Home – IX – Review

Home

IX (Relativity)
by Joshua Brown

After years of playing sparse shows and releasing self-produced 2 and 4 track cassettes on their own Screw Music Forever with negligible promotion, the general public can finally hear Tampa, Florida’s best kept secret. Each successive Home release has had a Roman numeral as its title, so IX is their ninth. Although they’ve graduated to 8-track recording, the songs for IX were laid down in a Florida mobile home, so what we have is a very painterly, rough but obsessive piece of work that’s bursting at the seams with creativity. Every glitch is deliberate. There’s even a foldout insert that contains an art piece to represent and explain each individual song.

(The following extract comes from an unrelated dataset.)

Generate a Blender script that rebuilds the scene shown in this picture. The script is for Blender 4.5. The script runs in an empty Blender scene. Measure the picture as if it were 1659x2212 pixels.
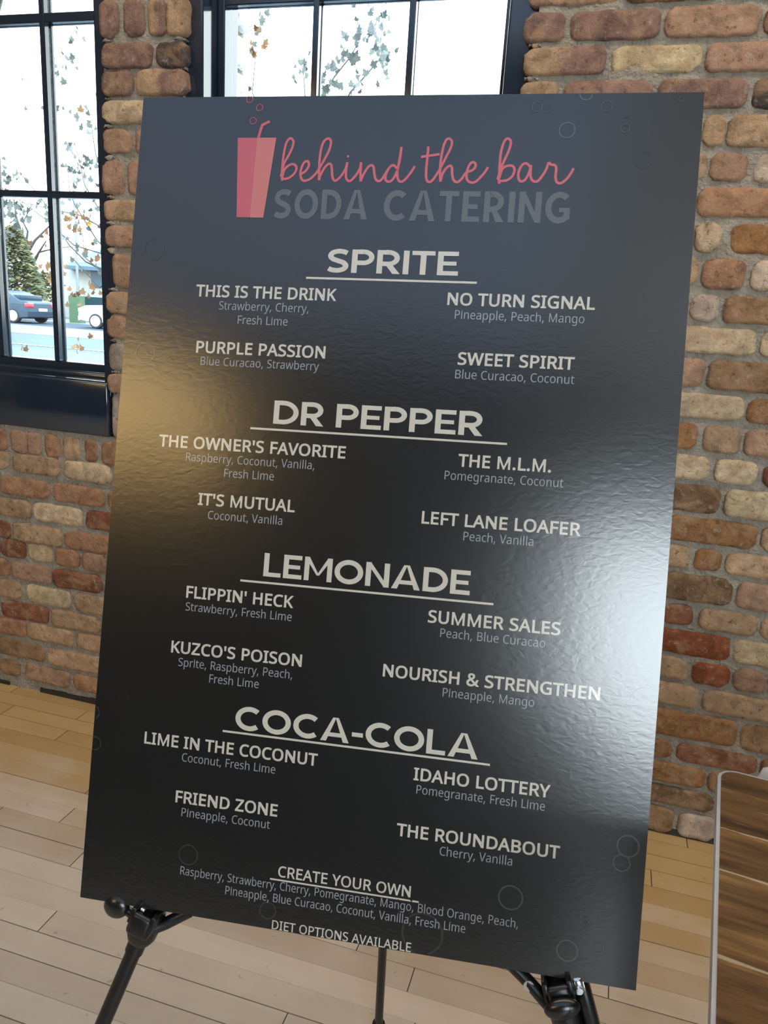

One could categorize Home from the type of bands they’ve toured with – Sebadoh, Yo La Tengo, and Thinking Fellers Union Local 282. Although they share something in common with each (especially the experimental nature of Thinking Fellers and the cult-like lo-fi tape trading circuit surrounding Sebadoh), Home will always stand on their own as a genre unto themselves. Partly because of their use of organs and other keyboards, Home’s bio and many journalists like to compare this to everything from Brian Eno to Elton John. I say just listen to IX, because it’s an art-rock masterpiece, and no comparison can do it justice.